The initial studies on Tabata indicated that subjects who performed this type of hardcore interval training experienced fat loss at a rate NINE TIMES faster than that of subjects performing a more traditional steady-state cardio workout. That's a pretty remarkable difference, and a little while ago some marketing genius attempted to capitalize on this little datum. Basically a few blokes built a piece of gym equipment that looked like a space-age exercise bike, claimed that four minutes a day on the machine would get you nine times the fat loss, and -- with a straight face, mind you -- slapped a $12,000.00 price tag on the contraption. This for a single piece of equipment intended for home use. Now I've never used one of these things, so it's possible that working out on it does indeed feel better than winning the lottery and nabbing an Academy Award while having sex with your dream lover, in which case it may well be worth the price tag. But short of that, it seems like you could substitute four minutes of Tabata-style bodyweight squats and save yourself the floor space, as well as a pretty hefty chunk of scratch.

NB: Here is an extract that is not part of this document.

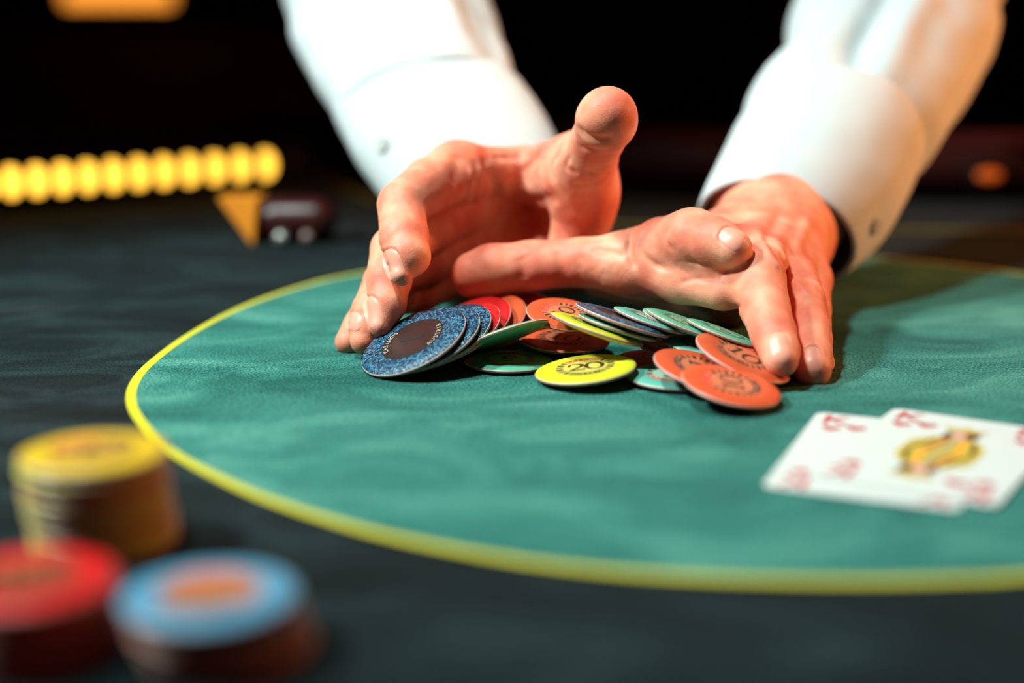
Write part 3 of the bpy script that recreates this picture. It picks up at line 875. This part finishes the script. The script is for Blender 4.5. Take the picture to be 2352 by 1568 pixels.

I've been starting to recommend the Tabata interval to my fitter clients of late to see what kind of results they get out of it (Tabata is decidedly not for beginners). It's really a variation on the kind of sprinting work I've recommended in the past, but this particular interval seems to hit a metabolic sweet spot that keeps the body in EPOC mode (Excess Post-exercise Oxygen Consumption, the acronym du jour for us fitness freaks) for an especially long time. And that's a good thing.